The upcoming Trump administration is expected to adopt a stricter stance on immigration, a more relaxed approach to fiscal policy, and a reintroduction of tariffs on imports from China and Europe. Together, these factors are likely to exert upward pressure on inflation, potentially prompting the Fed to pause or even halt its ongoing easing cycle, thereby providing additional support to the US Dollar (USD).

However, with the gradual cooling of US labour market conditions and the likely persistence of sticky inflation, the November inflation report is unlikely to significantly alter the Fed’s stance on monetary policy.

Currently, markets are pricing in an approximately 85% probability that the Fed will lower rates by 25 basis points in December, according to the CME Group’s FedWatch Tool.

Pablo Piovano, Senior Analyst at FXStreet, provides a brief technical outlook for EUR/USD, arguing: “The December high of 1.0629 (December 6) serves as the initial resistance, followed by the intermediate 55-day SMA at 1.0776 and the more significant 200-day SMA at 1.0842.”

Pablo adds: “On the downside, if the spot price breaks below the December low of 1.0460, it could pave the way for a potential test of the 2024 bottom at 1.0331 (November 22).”

US Dollar FAQs

The US Dollar (USD) is the official currency of the United States of America, and the ‘de facto’ currency of a significant number of other countries where it is found in circulation alongside local notes.
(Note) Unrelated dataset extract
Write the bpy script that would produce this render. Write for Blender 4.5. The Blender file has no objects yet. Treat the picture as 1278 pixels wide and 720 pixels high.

It is the most heavily traded currency in the world, accounting for over 88% of all global foreign exchange turnover, or an average of $6.6 trillion in transactions per day, according to data from the Bank for International Settlements. Following the Second World War, the USD took over from the British Pound as the world’s reserve currency. For most of its history, the US Dollar was backed by Gold until the Bretton Woods Agreement in 1971, when the Gold Standard went away.